Pwll is a Grade II* listed building in the Monmouthshire local planning authority area, Wales. First listed on 19 November 1953. Farmhouse.

Pwll

WRENN ID
riven-trefoil-heath
Grade
II*
Local Planning Authority
Monmouthshire
Country
Wales
Date first listed
19 November 1953
Type
Farmhouse
Source
Cadw listing

Description

Pwll is a very small cruck-framed farmhouse with walls of random rubble, timber-frame and brick, now painted white, roofed in modern red clay pantiles with a half-hip at the north-west end, and a short square rubble chimney. It has three main bays on a north-west to south-east axis, facing south-west, with a chimney stack at the junction of the second and third bays and a cross-passage on the south-east side of that. The building is of one low storey with a loft.

The south-west front features a square-headed doorway offset to the right of the chimney, with heavy oak jambs and a mason-mitred lintel. Immediately to the left, on a plinth about three-quarters of a metre high, stands a cruck-stud with the exposed end of a cruck-tie in its top right corner. At the junction of the first and second bays is a similar cruck-stud likewise on a plinth with the exposed end of a tie in its top right corner. The plinth continues across the hall-bay as far as the north-west side of the chimney-wall, carrying a sill-beam tenoned into the foot of the cruck-stud to the left, and five relatively thin studs. The first two studs are more widely spaced and linked by a rail forming the head of a renewed two-light window. The first bay to the left is narrow and entirely rubble-built, containing a small renewed two-light window. To the right of the doorway, the third bay has a slightly lower plinth and five slightly taller and broader studs, with a mid-rail between the third and fourth forming the head of a small one-light window. In the north-west gable is an exposed cruck truss, underbuilt with rubble up to the tie-beam.

The rear wall has its lower half of rubble (the plinth) and upper portion now of brick, with the exposed ends of cruck-ties at the junctions of the bays. It features a simple wooden doorway to the cross-passage, a renewed one-light window to the left, and a renewed two-light window to the hall-bay. In the roof above is a renewed flat-topped dormer window, and to the left are two small skylights.

Towards the rear end of the cross-passage is a doorway to the hall-bay with a massive square-headed wooden frame, chamfered and mitred, containing a Tudor-arched doorhead. The jambs incorporate a rebate and draw-bar slot. In the hall-bay, the chimney-stack, which infills the cruck-frame, contains a fireplace approximately two metres wide with a chamfered left jamb and a massive oak lintel. To the left of the doorway is an inserted winder staircase built when the upper floor was inserted. This is carried on four lateral beams, chamfered with ogee stops, the ends supported on half-beams along the side walls.

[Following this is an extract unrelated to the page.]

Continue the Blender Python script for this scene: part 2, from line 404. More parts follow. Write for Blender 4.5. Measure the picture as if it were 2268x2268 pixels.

Just behind the beam at the north end of this room is the tie-beam of the second cruck truss, with the foot of the east blade mounted on a high masonry plinth. Less than half a metre behind the cruck-tie is the original dais partition of broad feather-edged boards, which has at the right-hand end an original shouldered head worked in the head-beam. The room behind, which is narrow (approximately 2.2 metres), has a raised stone-flagged floor. Its ceiling appears to have been renewed, but at the time of the Royal Commission survey in 1989 it was reported to be "of post-and-panel construction cantilevered over the head-beam of the dais partition and locked against a rebate on the underside of the cruck tie"—indicating not only that the partition was contemporary with the cruck frame, but that the cantilevered portion of the loft floor had formed a dais canopy.

In the attic, the top of this cruck truss has a king-strut to a collar, and a wattle groove in the top of the tie-beam shows that the truss was originally closed at this level. Heavy smoke blackening on these timbers shows that the hall must have had an open hearth until the chimney stack and upper floor were inserted in the 17th century.

The Royal Commission report suggests that the third bay, beyond the cross-passage, might also have been lofted; but heavy alterations in the past and recent renovation have made it impossible to determine this question.